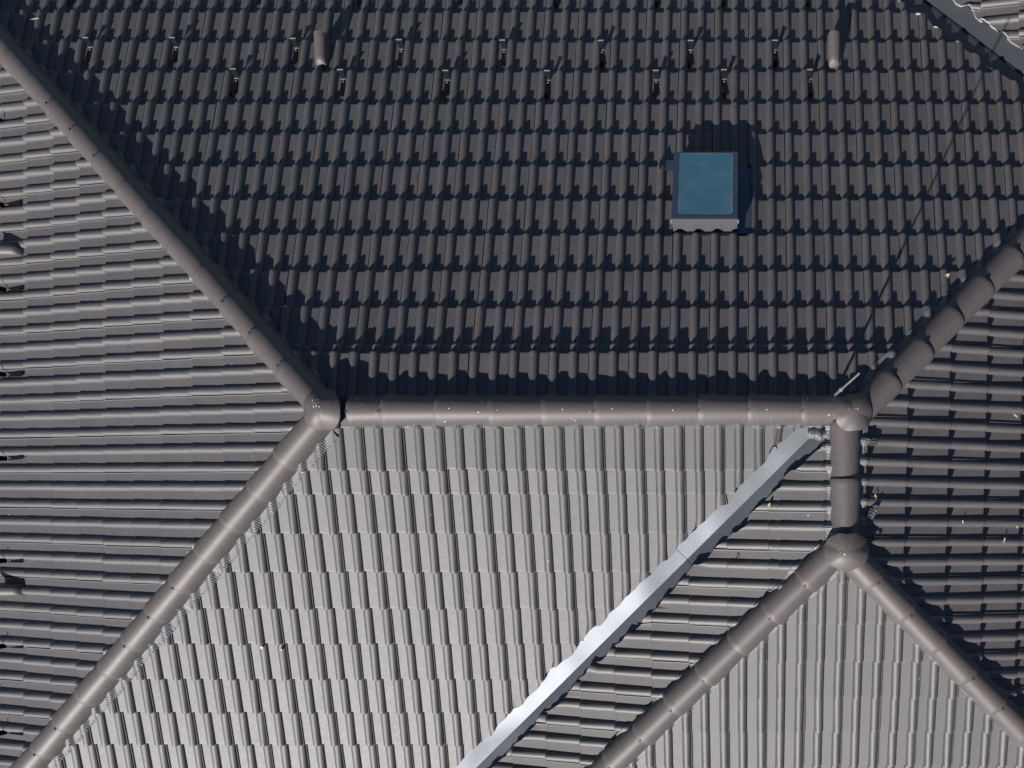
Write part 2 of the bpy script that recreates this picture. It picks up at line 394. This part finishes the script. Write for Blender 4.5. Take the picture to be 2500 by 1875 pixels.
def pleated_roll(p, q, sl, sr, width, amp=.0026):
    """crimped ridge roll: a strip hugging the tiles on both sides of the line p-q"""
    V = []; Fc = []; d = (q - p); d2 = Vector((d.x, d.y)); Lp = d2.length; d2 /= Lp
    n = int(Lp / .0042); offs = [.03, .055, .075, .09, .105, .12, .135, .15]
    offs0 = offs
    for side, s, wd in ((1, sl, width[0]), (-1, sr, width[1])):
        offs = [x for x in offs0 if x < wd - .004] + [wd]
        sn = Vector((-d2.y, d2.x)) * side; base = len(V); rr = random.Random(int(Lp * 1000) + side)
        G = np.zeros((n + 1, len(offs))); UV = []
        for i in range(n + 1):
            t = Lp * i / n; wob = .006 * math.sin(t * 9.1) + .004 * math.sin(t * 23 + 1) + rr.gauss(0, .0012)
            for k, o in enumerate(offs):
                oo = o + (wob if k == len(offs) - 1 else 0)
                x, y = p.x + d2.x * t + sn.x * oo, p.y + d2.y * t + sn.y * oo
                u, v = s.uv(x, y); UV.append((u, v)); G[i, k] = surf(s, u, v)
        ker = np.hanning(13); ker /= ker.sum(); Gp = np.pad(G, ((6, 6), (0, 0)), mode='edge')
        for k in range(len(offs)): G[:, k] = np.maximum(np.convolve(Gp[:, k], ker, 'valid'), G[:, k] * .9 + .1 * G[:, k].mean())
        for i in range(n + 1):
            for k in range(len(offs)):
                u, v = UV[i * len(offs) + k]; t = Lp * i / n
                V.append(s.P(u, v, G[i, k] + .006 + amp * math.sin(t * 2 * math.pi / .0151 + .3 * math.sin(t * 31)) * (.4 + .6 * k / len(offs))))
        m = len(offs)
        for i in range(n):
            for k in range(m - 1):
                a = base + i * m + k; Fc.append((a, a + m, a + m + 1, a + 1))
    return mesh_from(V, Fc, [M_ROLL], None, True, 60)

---

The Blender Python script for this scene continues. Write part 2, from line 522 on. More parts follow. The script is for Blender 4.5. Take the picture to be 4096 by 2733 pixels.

## [EXERCISE DIRECTIONS]
Only the number is wanted: how many lines in the preceding entries hold the string "script"?

## [RESPONSE]
2